Schindler’s research extends to the integration of electronic media
in performance, and on the 14 untitled pieces here, the contrapuntal mating
of his reed plus Holzbauer’s squeaks or plucks – sometimes
lyrical, but more frequently powerful and abrasive – add the requisite
shading when the others’ unconnected timbres approach chiaroscuro
and threaten to remain understated to the point of inaudibility.
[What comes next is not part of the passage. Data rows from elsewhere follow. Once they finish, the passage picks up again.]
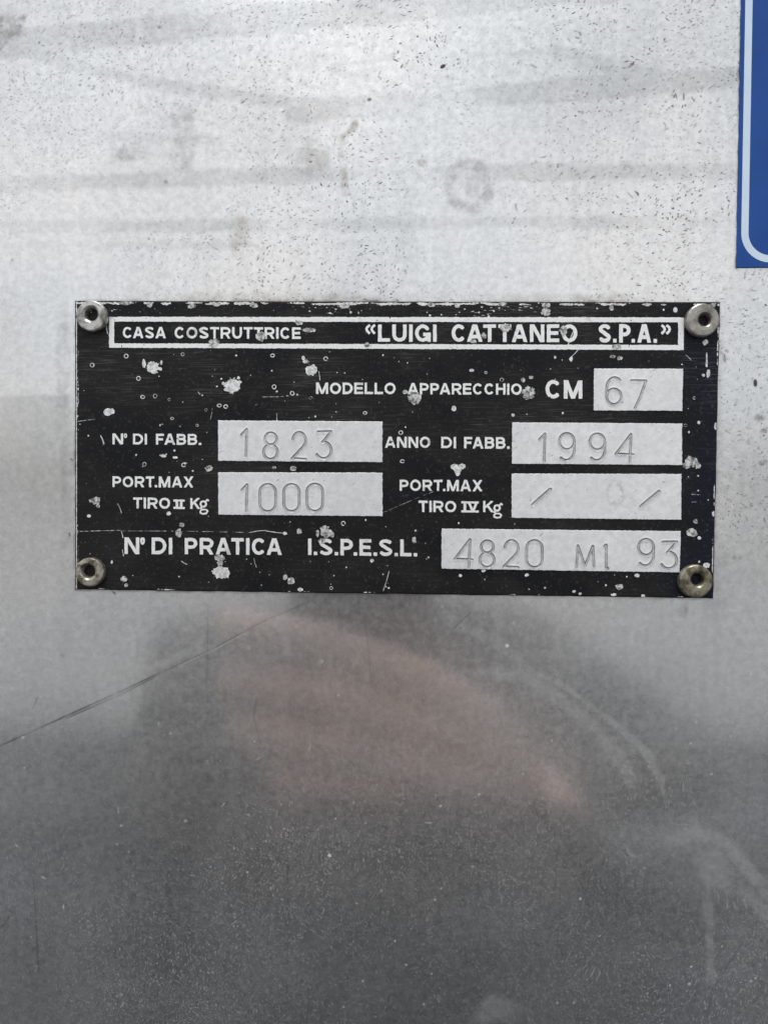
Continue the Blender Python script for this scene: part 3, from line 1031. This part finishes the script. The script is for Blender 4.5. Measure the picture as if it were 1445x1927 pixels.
field([(1117.2, 693.4), (1284.8, 694), (1283, 773.2), (1116.5, 772.4)],
      [('6', 1138.8, 1170.6, 708.7, 763.5), ('7', 1185.5, 1217, 712.6, 770.8)], 'silver field stamped 67', 101)
field([(410.7, 791.2), (719.6, 793.7), (719.6, 869.7), (411, 867.2)],
      [('1', 452.3, 467.5, 806, 861), ('8', 494, 524.5, 812, 866.4), ('2', 547, 577.6, 811.6, 866.8), ('3', 593.4, 625.6, 810.2, 865.4)], 'silver field stamped 1823', 111)
field([(410.6, 888.9), (719.6, 889.6), (719.8, 971.4), (411.4, 968.6)],
      [('1', 453.4, 468.2, 910, 964.5), ('0', 487, 521, 909.6, 965), ('0', 532, 565.4, 909.6, 964.8), ('0', 575.6, 609.6, 909, 964.6)], 'silver field stamped 1000', 121)
field([(963.3, 795), (1282.8, 797), (1282.8, 875.2), (962.8, 872.6)],
      [('1', 1012.6, 1028, 814.6, 870), ('9', 1050, 1082.4, 813.6, 868.6), ('9', 1107, 1139.8, 814.6, 868.8), ('4', 1156.5, 1193.6, 815.2, 872.4)], 'silver field stamped 1994', 131)
field([(962.4, 891.3), (1281.6, 892), (1281, 978.2), (962.4, 974.4)],
      [('/', 1000, 1037.4, 919, 952.4), ('/', 1203, 1241.6, 923, 956)], 'silver field stamped with two slashes', 141,
      [(1157, 928, 15, 22, 0.32), (1180, 946, 17, 10, 0.14)])
field([(830.8, 995), (1280.3, 999.6), (1278, 1077.2), (830.6, 1070.2)],
      [('4', 853.5, 891, 1013.2, 1070), ('8', 900.2, 932, 1015.2, 1069.8), ('2', 945, 977, 1015, 1070.2), ('0', 988.4, 1022, 1015.2, 1070.2),
       ('M', 1080.6, 1120, 1025, 1070.4), ('I', 1133, 1146, 1023.4, 1073), ('9', 1198.6, 1231.4, 1012.8, 1067), ('3', 1241, 1275, 1017.6, 1072.4)],
      'silver field stamped 4820 MI 93', 151)

# --- chips in the black enamel (bare metal shows) and grey droplets of deposit
xs, ys, X, Y = grid(140, 1357, 563, 1130, 0.6)
chip = np.full(X.shape, 9.0)
depo = np.full(X.shape, 9.0)
chN = vnoise(X.shape, 7, 41) * 0.6 + vnoise(X.shape, 3.5, 42) * 0.4


def spot(F, x, y, rx, ry, n=0.32):
    pad = max(rx, ry) * 1.8 + 3
    j0, j1 = np.searchsorted(xs, [x - pad, x + pad]); i0, i1 = np.searchsorted(ys, [y - pad, y + pad])
    if j1 <= j0 or i1 <= i0: return
    d = (np.hypot((X[i0:i1, j0:j1] - x) / rx, (Y[i0:i1, j0:j1] - y) / ry) - 1 + n * chN[i0:i1, j0:j1]) * min(rx, ry)
    F[i0:i1, j0:j1] = np.minimum(F[i0:i1, j0:j1], d)


def ringlet(F, x, y, r, w):
    stroke_sdf(F, X, Y, arc(x, y, r, r * random.uniform(0.75, 1.1), random.uniform(0, 90), random.uniform(330, 430), 12), w, False)


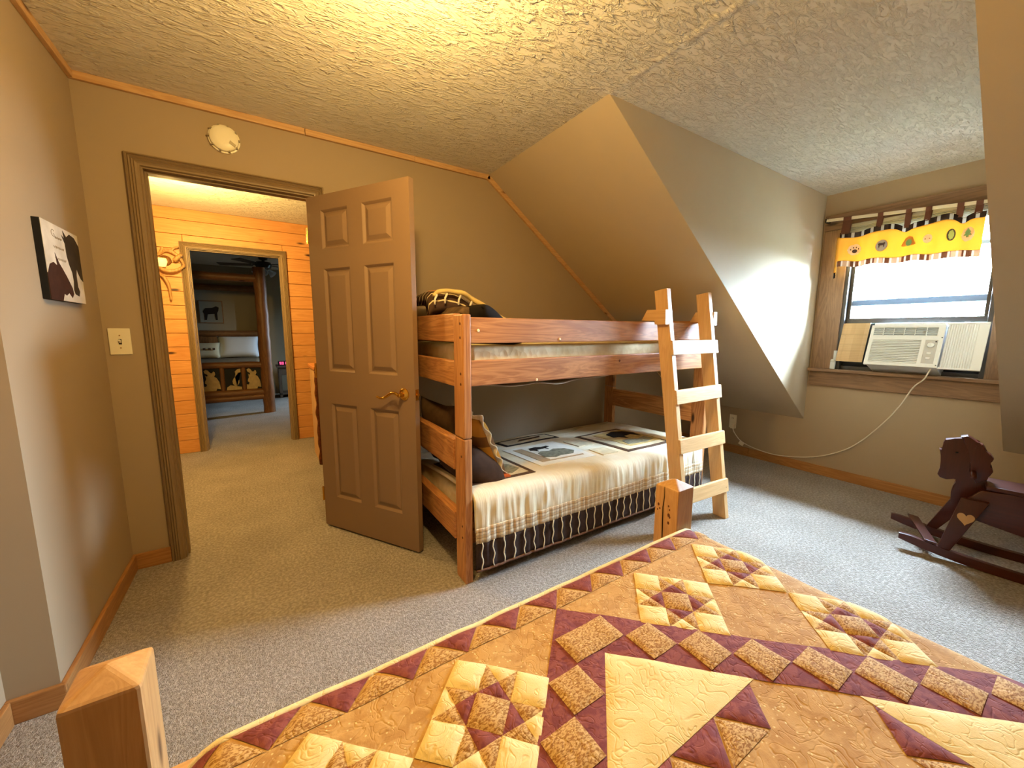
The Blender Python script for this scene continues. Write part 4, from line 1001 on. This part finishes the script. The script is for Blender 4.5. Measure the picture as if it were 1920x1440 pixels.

More notable are when sul tasto patterning as well as below-the-bridge
spiccato from the cellist bring out connective responses from the guitarist
and reedist. At one point, for example, that strategy causes Lillmeyer
to put aside folksy strumming for sudden bursts of feedback and Schindler
to mutate his blowing into a cyclone of intermittent peeps and continuously
breathed trills. Elsewhere, Lillmeyer’s outer-space-like oscillations meet up with
quivering bass clarinet split tones forced from the bell with intense
overblowing, as the cellist accompanies the others with harmonics. Honking
reed altissimo trills and basso sul tasto cello actions entwine contrapuntally
until the crackling pulses push the program into silence. Klangfarbenmelodie
is often apparent along with the polyphonic tone variants that encompass
wobbly, staccato or fortissimo tones. Juicy reverb and echoing whistles
from the reedist; shuffle-bowed ricocheting lines and hammering against
wood and strings from the cellist, and blustery drones and processed electronics
pulses show up singly or in triple counterpoint as well.
[…]Fine example of mature Euro-Improv trio session, the usual evasive
and derogative meaning of Rot is not proper description for this session.